On reproche à la défenderesse, un centre de la petite enfance (CPE), de ne pas s’être assurée que les enfants à qui elle fournit des services de garde sont sous constante surveillance, contrevenant ainsi à l’article 100 du Règlement sur les services de garde éducatifs à l’enfance. Les faits à la base de cette accusation sont survenus le 12 février 2015. À cette date, une éducatrice du CPE se prépare une tisane pendant que les enfants font leur sieste. L’éducatrice entend un enfant pleurer dans le local adjacent. Elle s’empresse d’aller le chercher et le ramène dans la pièce où elle se trouve afin qu’il ne réveille pas les autres enfants. Elle le dépose au sol et se dirige vers la table à langer pour récupérer ses chaussures. Au même moment, l’enfant se déplace à quatre pattes dans la direction opposée, se lève, renverse la tasse d’eau chaude qui se trouve sur le comptoir et s’ébouillante le bras. La défenderesse explique que cette situation s’apparente davantage à un accident qu’à un manque de surveillance. Elle appuie ses prétentions sur la Loi sur les services de garde éducatifs à l’enfance, laquelle n’impose pas une « surveillance permanente », mais plutôt une « surveillance constante ».
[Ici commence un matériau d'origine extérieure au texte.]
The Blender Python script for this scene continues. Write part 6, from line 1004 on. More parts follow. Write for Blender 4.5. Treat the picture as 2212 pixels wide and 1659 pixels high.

En déposant l’enfant au sol et en s’en éloignant, sachant qu’une tasse d’eau bouillante est accessible à proximité, l’éducatrice a-t-elle manqué à son obligation de surveillance ? La réponse à cette question réside dans l’interprétation de l’expression « surveillance constante ». Le dictionnaire Larousse définit le mot « surveiller » comme étant l’action « d’observer attentivement, de veiller sur quelqu’un dont on a la garde et/ou la responsabilité, en prendre soin, être attentif ». Le mot « constant » signifie, lui, « qui ne s’interrompt pas, qui est continuel, durable ». Toujours selon ce dictionnaire, un « accident » est défini comme étant « un événement fortuit, inattendu, non conforme à ce qu’on pouvait raisonnablement prévoir ». Et en dernier lieu, le mot « fortuit » signifie « qui arrive ou paraît survenir par hasard ». À la lumière de ces définitions et des faits en l’espèce, on ne peut conclure qu’un « accident » est survenu, et ce, parce que cet événement était hautement prévisible. Il est clair que l’éducatrice a manqué à son obligation de surveillance puisqu’elle n’a pas observé attentivement l’enfant sous sa responsabilité. C’est d’autant plus vrai qu’elle connaissait sa grandeur, sa capacité à attraper des objets rapidement et le fait qu’il pouvait se déplacer vite et se lever. Une personne raisonnable placée dans la même situation aurait fait preuve d’une prudence proportionnelle à la probabilité et à la gravité des risques normalement prévisibles et aurait pris les moyens raisonnables pour protéger l’enfant contre ce risque, ce que l’éducatrice a omis de faire. Cette dernière aurait pu amener l’enfant avec elle près de la table à langer ou s’assurer que la tasse était hors de sa portée. Force est donc de conclure que le ministère public a prouvé tous les éléments constitutifs de l’infraction, et ce, hors de tout doute raisonnable.
La défenderesse peut-elle s’exonérer de sa responsabilité ? Il y a lieu de répondre à cette question par la négative. La défenderesse n’a présenté aucun élément permettant de conclure qu’elle a fait preuve de diligence raisonnable dans les circonstances. En effet, la preuve est contradictoire quant à l’existence ou non d’une directive sur la préparation ou la consommation de boissons chaudes à ce CPE. Chose certaine, antérieurement à l’incident, la direction du CPE n’avait pas adopté de politique suffisamment claire à ce sujet. De surcroît, la preuve est silencieuse quant à l’existence ou non d’un programme de prévention des risques au sein du CPE. Les employés reçoivent-ils une formation sur la santé et la sécurité des enfants, hormis les cours de secourisme ? Existe-t-il des moyens de communication efficaces pour rappeler aux employés l’importance de respecter les règles de sécurité ? Outre la suspension de trois mois imposée à l’éducatrice, des sanctions disciplinaires ont-elles déjà été appliquées envers des employés n’ayant pas respecté les directives ? Toutes ces questions demeurent sans réponse.
Pour ces motifs, la défenderesse est déclarée coupable de l’infraction reprochée.